1. Cook the mushrooms

This step happens before the pizza goes on the peel. Don’t skip it — raw mushrooms on a fast oven will steam and turn rubbery rather than roast.

Heat olive oil in a wide skillet over medium-high. When shimmering, add the mushrooms in a single layer — don’t stir for the first 2 minutes, let them make contact with the pan. Add the garlic and thyme sprigs, season with salt, and cook another 3–4 minutes until the mushrooms are golden and reduced by about half. Pull from heat and let cool slightly. Remove thyme sprigs.

2. Build on the peel

Stretch your dough ball and lay it on a floured peel. Work quickly — dough on a peel is borrowing time.

Brush the surface with olive oil, leaving a half-inch border. Scatter the Parmigiano evenly over the oil. Distribute the taleggio pieces — don’t try to cover every inch, leave gaps, the cheese will spread and pool.

Pile the mushrooms on top. Season lightly with black pepper and a pinch of flaky salt. No additional salt — the taleggio and Parmigiano are already doing the work.

3. Launch and bake

Ninja Woodfire: Pizza mode, stone preheated to 650°F+ surface temperature (check with infrared thermometer). Launch and cook 4–5 minutes, rotating once at the 2-minute mark. The cheese should be fully melted and beginning to brown at the edges. The crust should be deep golden with char spots.

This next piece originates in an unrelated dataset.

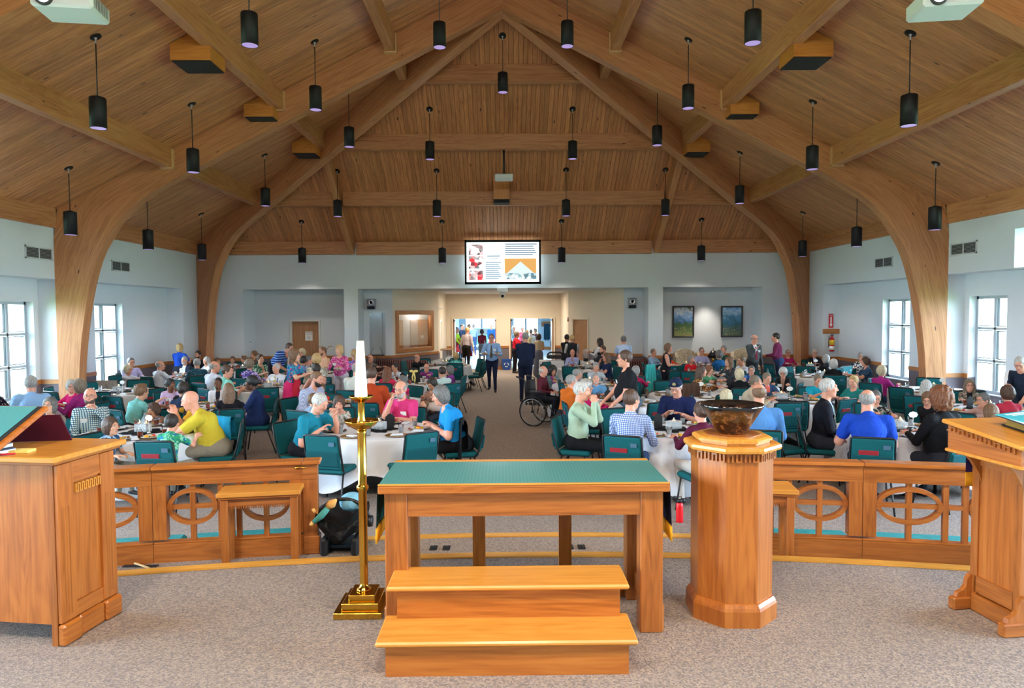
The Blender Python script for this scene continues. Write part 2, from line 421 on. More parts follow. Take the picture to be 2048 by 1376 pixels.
# ---- side walls with recessed window bays
def side_wall(sx):
    side = 'left' if sx < 0 else 'right'
    X = lambda x: sx * x
    w = MB()
    def bx(x0, x1, y0, y1, z0, z1, mi=0): w.b2(X(x0), X(x1), y0, y1, z0, z1, mi)
    # upper wall, with the clerestory opening
    bx(WX, WX + .7, 13.0, Y2, SOF, 4.7); bx(WX, WX + .7, 9.6, 13.0, 3.85, 4.7); bx(WX, WX + .7, YB, 9.6, 4.0, 4.7)
    bx(WX, WX + .55, 8.9, 9.6, .0, 4.7)
    # clerestory ledge
    bx(WX, WX + .7, 9.6, 13.0, SOF - .02, SOF + .01)
    # piers (upper colour above the rail, wainscot below)
    for y0, y1 in ((15.1, 15.55), (20.8, Y2 + .6)):
        bx(WX, XR + .1, y0, y1, .9, SOF); bx(WX, XR + .1, y0, y1, 0, .9, 1)
    # bay back walls around the windows
    for (b0, b1, wins) in ((9.6, 15.1, [(10.0, 11.15), (13.82, 14.95)]), (15.55, 20.8, [(17.15, 18.4)])):
        ys = [b0] + [y for a in wins for y in a] + [b1]
        for i in range(0, len(ys), 2):
            bx(XR, XR + .3, ys[i], ys[i + 1], .9, SOF); bx(XR, XR + .3, ys[i], ys[i + 1], 0, .9, 1)
        for a, b in wins:
            bx(XR, XR + .3, a, b, 2.64, SOF); bx(XR, XR + .3, a, b, 0, .58, 1)
    # transept part beside the chancel: solid piers between tall windows (outside the frame)
    bx(WX, WX + .3, YB, -.6, 0, 4.0); bx(WX, WX + .3, 3.6, 4.4, 0, 4.0); bx(WX, WX + .3, 8.0, 8.9, 0, 4.0)
    bx(WX, WX + .3, YB, 8.9, 0, .6); bx(WX, WX + .3, YB, 8.9, 3.7, 4.0)
    o = struct(w.build('wall_' + side, [M['wall'], M['wains']]))
    # chair rail pieces
    for (x, y0, y1) in ((WX, 15.1, 15.55), (XR, 14.95, 15.1), (XR, 11.15, 13.82), (XR, 15.55, 17.15), (XR, 18.4, 20.8), (WX, 20.8, Y2)):
        r = MB(); r.b2(X(x - .02), X(x + .005), y0, y1, .88, .975, bev=.004, ax='y'); struct(r.build('trim_' + side, M['chairrail'], o))
    for y in (15.1, 20.8):
        r = MB(); r.b2(X(WX - .02), X(XR), y - .02 if y > 18 else y, y if y > 18 else y + .02, .88, .975, ax='x')
        if y > 18: struct(r.build('trim_' + side, M['chairrail'], o))
    r = MB(); r.b2(X(WX - .02), X(XR), 15.08, 15.1, .88, .975, ax='x'); struct(r.build('trim_' + side, M['chairrail'], o))
    for (x, y0, y1) in ((XR, 9.6, 15.1), (XR, 15.55, 20.8), (WX, 20.8, Y2)):
        r = MB(); r.b2(X(x - .015), X(x + .005), y0, y1, 0, .11, ax='y'); struct(r.build('baseboard_' + side, M['chairrail'], o))
    return o
wall_l = side_wall(-1); wall_r = side_wall(1)
# ---- windows
wn = 0
def window(sx, y0, y1, z0, z1, x, cols, rows, label=None):
    global wn; wn += 1
    o = empty('window_%d' % wn, (sx * x, (y0 + y1) / 2, z0)); o['kind'] = 'structure'
    h = z1 - z0; wd = y1 - y0
    f = MB()
    f.b2(-.04, .04, -wd / 2, -wd / 2 + .06, 0, h); f.b2(-.04, .04, wd / 2 - .06, wd / 2, 0, h)
    f.b2(-.04, .04, -wd / 2, wd / 2, 0, .06); f.b2(-.04, .04, -wd / 2, wd / 2, h - .06, h)
    f.build('window_frame', M['chrome'], o)
    m = MB()
    for i in range(1, cols): y = -wd / 2 + wd * i / cols; m.b2(-.035, .035, y - .028, y + .028, .05, h - .05)
    for j in range(1, rows): z = h * j / rows; m.b2(-.035, .035, -wd / 2 + .05, wd / 2 - .05, z - .028, z + .028)
    m.build('muntin', M['chrome'], o)
    s = MB()
    for i in range(cols):
        for j in range(rows):
            a = -wd / 2 + wd * i / cols + .045; b = -wd / 2 + wd * (i + 1) / cols - .045; c = h * j / rows + .045; d = h * (j + 1) / rows - .045
            for q in ((a, a + .014, c, d), (b - .014, b, c, d), (a, b, c, c + .014), (a, b, d - .014, d)): s.b2(-.02, .02, *q)
            MB().b2(-.003, .003, a - .01, b + .01, c - .01, d + .01).build('pane', M['glass'], o)
    s.build('sash', M['grille'], o)
    MB().b2(-.18 * sx - .0, .04, -wd / 2, wd / 2, -.03, -.001).build('window_sill', M['wall'], o)
    return o
for sx in (-1, 1):
    for (a, b) in ((10.0, 11.15), (13.82, 14.95), (17.15, 18.4)): window(sx, a, b, .6, 2.64, XR + .2, 2, 3)
    window(sx, 9.6, 13.0, SOF + .01, 3.85, WX + .62, 4, 1)
    window(sx, -.6, 3.6, .6, 3.7, WX + .2, 4, 3); window(sx, 4.4, 8.0, .6, 3.7, WX + .2, 4, 3)
    for (a, b, c, d, x) in ((10.0, 11.15, .6, 2.64, XR + .3), (13.82, 14.95, .6, 2.64, XR + .3), (17.15, 18.4, .6, 2.64, XR + .3), (-.6, 3.6, .6, 3.7, WX + .35), (4.4, 8.0, .6, 3.7, WX + .35)):
        L = lamp('window_portal', 'AREA', (sx * x, (a + b) / 2, (c + d) / 2), 1, shape='RECTANGLE', size=b - a, size_y=d - c, rot=(pi / 2, 0, sx * pi / 2))
        L.data.cycles.is_portal = True
    COL.objects.unlink(L) if False else None
# vents
for sx, u, v, y in ((-1, 76, 516, 14.45), (-1, 254, 538, 17.5), (1, 1751, 525, 17.5), (1, 1929, 500, 14.45)):
    z = {14.45: 3.62, 17.5: 3.55}[y]; o = empty('wall_vent', (sx * (WX - .005), y, z)); s2 = MB()
    s2.b2(-.012, .012, -.42, .42, -.13, -.10); s2.b2(-.012, .012, -.42, .42, .10, .13); s2.b2(-.012, .012, -.42, -.385, -.13, .13); s2.b2(-.012, .012, .385, .42, -.13, .13); s2.b2(-.012, .012, -.015, .015, -.1, .1)
    s2.build('vent_frame', mat('vent_paint', '#c3c8ca', .5), o)
    MB().b2(-.002, .004, -.39, .39, -.1, .1).build('backing', M['grille'], o)
    for j in range(7):
        for c2 in (-.2, .2): MB().box((0, c2, -.085 + j * .028), (.014, .36, .006), R=Matrix.Rotation(.5 * sx, 3, 'Y')).build('slat', mat('vent_slat', '#8d9294', .5), o)
    tag(o, 'pale louvred wall vent high on the %s wall, %s the big arch post' % ('left' if sx < 0 else 'right', 'in front of' if y < 15 else 'beyond'), 'vent', 'louvred wall vents')

# ---- back wall, alcoves, vestibule
b = MB()
def bw(x0, x1, y0, y1, z0=0, z1=SOF, warm=False):
    mi = 2 if warm else 0
    if z0 < .9: b.b2(x0, x1, y0, y1, z0, min(.9, z1), 1)
    if z1 > .9: b.b2(x0, x1, y0, y1, max(.9, z0), z1, mi)
b.b2(-WX, WX, Y2, Y2 + .25, SOF, 4.75)
for x0, x1 in ((-WX - .4, -8.17), (-5.03, -4.59), (4.52, 4.98), (8.1, WX + .4)): bw(x0, x1, Y2, Y2 + 1.2)
bw(-8.17, -7.0, 23.0, 23.2); bw(-6.06, -5.03, 23.0, 23.2); b.b2(-7.0, -6.06, 23.0, 23.2, 2.14, SOF)     # left alcove with door opening
bw(4.98, 8.1, 22.9, 23.1)                                                                            # right alcove
bw(-4.59, -3.66, 22.9, 23.0, 0, 1.0); b.b2(-4.59, -4.42, 22.9, 23.0, 1.0, SOF); b.b2(-3.9, -3.66, 22.9, 23.0, 1.0, SOF); b.b2(-4.42, -3.9, 22.9, 23.0, 2.36, SOF)
bw(3.9, 4.52, 22.9, 23.0)
def diag(p, q, holes=(), warm=True, th=.12):
    """wall from p to q (plan points) with rectangular holes (s0, s1, z0, z1) along its length"""
    p = Vector((*p, 0)); q = Vector((*q, 0)); d = q - p; L = d.length; d.normalize(); ang = atan2(d.y, d.x); R = Matrix.Rotation(ang, 3, 'Z'); n = Vector((-d.y, d.x, 0)) * th / 2
    def piece(s0, s1, z0, z1):
        if s1 - s0 < .01 or z1 - z0 < .01: return
        def one(a, c, mi): b.box(p + d * (s0 + s1) / 2 + n + Vector((0, 0, (a + c) / 2)), (s1 - s0, th, c - a), mi, R)
        if z0 < .9: one(z0, min(.9, z1), 1)
        if z1 > .9: one(max(.9, z0), z1, 2 if warm else 0)
    s = 0
    for (s0, s1, z0, z1) in holes:
        piece(s, s0, 0, SOF); piece(s0, s1, 0, z0); piece(s0, s1, z1, SOF); s = s1
    piece(s, L, 0, SOF); return p, d, L
DL = ((-3.66, 22.9), (-2.41, 25.4)); DR = ((2.31, 25.4), (3.9, 22.9))
dl = diag(*DL, holes=[(.18, 2.42, 1.05, 2.42)]); dr = diag(*DR, holes=[(.25, 1.1, 0, 2.1)])
diag((-2.41, 25.4), (-2.41, 29), holes=[(.6, 1.5, 0, 2.1)], warm=True, th=.1); diag((2.31, 29), (2.31, 25.4), warm=True, th=.1)
for x0, x1 in ((-2.41, -2.14), (-.36, .23), (2.02, 2.31)): bw(x0, x1, 29, 29.2, 0, SOF, True)
for x0, x1 in ((-2.14, -.36), (.23, 2.02)): b.b2(x0, x1, 29, 29.2, 2.1, SOF, 2)
b.b2(-7.1, -5.96, 23.2, 23.25, 0, 2.3)  # unseen panel added behind the alcove door to stop sky light leaking in
wall_b = struct(b.build('wall_back', [M['wall'], M['wains'], M['wallwarm']]))
c = MB(); c.b2(-9.9, 9.9, Y2 + .25, 29.2, SOF + .001, SOF + .1); struct(c.build('ceiling_vestibule', M['wall']))
# rails on the back walls
def railseg(p, q, th=.022):
    p = Vector((*p, .928)); q = Vector((*q, .928)); m = MB(); m.beam(p, q, th, .095, bev=.004); struct(m.build('trim_back', M['chairrail'], wall_b))
    p.z = q.z = .055; m = MB(); m.beam(p, q, th * .8, .11); struct(m.build('baseboard_back', M['chairrail'], wall_b))
for p, q in (((-9.5, 21.99), (-8.17, 21.99)), ((-8.17, 22.0), (-8.17, 23)), ((-8.17, 22.99), (-7.05, 22.99)), ((-6.02, 22.99), (-5.03, 22.99)), ((-5.03, 21.99), (-4.59, 21.99)), ((-4.59, 22.89), (-3.66, 22.89)),
             ((-3.65, 22.9), (-2.40, 25.4)), ((-2.1, 28.99), (-2.4, 28.99)), ((-.30, 28.99), (.17, 28.99)), ((2.08, 28.99), (2.3, 28.99)), ((2.3, 25.4), (2.3, 29)),
             ((3.20, 24.0), (3.9, 22.89)), ((3.9, 22.89), (4.52, 22.89)), ((4.52, 21.99), (4.98, 21.99)), ((4.98, 22.89), (8.1, 22.89)), ((8.1, 22.9), (8.1, 22.0)), ((8.1, 21.99), (9.5, 21.99))): railseg(p, q)
# door frames and doors
def door_frame(name, x0, x1, y, ztop, th=.3, m=None):
    f = MB(); w = .055
    f.b2(x0 - w, x0, y - .03, y + th, 0, ztop + w, ax='z'); f.b2(x1, x1 + w, y - .03, y + th, 0, ztop + w, ax='z'); f.b2(x0, x1, y - .03, y + th, ztop, ztop + w, ax='x')
    return struct(f.build(name, m or mat('door_frame_paint', '#d6d3cc', .5)))
door_frame('door_1_frame', -6.97, -6.09, 22.98, 2.1, .25)
d1 = empty('door_1', (-6.53, 23.1, 0)); d1['kind'] = 'structure'
MB().b2(-.435, .435, -.02, .02, .01, 2.09, ax='z').build('door_leaf', M['doorwood'], d1)
h = MB(); h.lathe([(.0, 0), (.028, 0), (.028, .01), (.01, .015), (.01, .05), (0, .05)], (.37, -.02, 1.0), 10, R=Matrix.Rotation(pi / 2, 3, 'X')); h.tube([(.37, -.07, 1.0), (.27, -.07, 1.0)], .01, 6); h.build('door_handle', M['steel'], d1)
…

Ooni: Preheat at least 20 minutes on high. Launch onto the stone, cook 60–90 seconds, rotate 180°, another 60–90 seconds. Watch the cheese — taleggio moves fast at Ooni temperatures.

4. Finish

Slide off the peel onto a cutting board. Immediately: a squeeze of lemon over the entire surface, a scatter of fresh thyme leaves, and a few flakes of salt. Let it sit 90 seconds before cutting — taleggio needs a moment to set or it runs off the slice.


Notes

On taleggio: Buy it from a cheese counter if you can, not pre-packaged. It should smell assertive but not alarming — barnyard, not spoiled. The rind is edible but turns papery at oven temperatures; removing it gives you a cleaner melt.

On the mushrooms: Hens-of-the-woods can vary enormously in size. Break or cut them into pieces no larger than a silver dollar before cooking — larger pieces won’t have time to cook through in a 3-minute bake.

On sourcing: If you’re in New Hampshire or Vermont, check farmers markets in September–October. If you’re buying from a grocery store, maitake is the same mushroom under its Japanese name. Cremini or shiitake will work but give a less interesting result.

On white pizzas generally: Without sauce to balance the salt, go lighter on the cheese than you’d instinctively reach for. The taleggio is rich. Two ounces is enough; three is the maximum before the pie tips into heavy.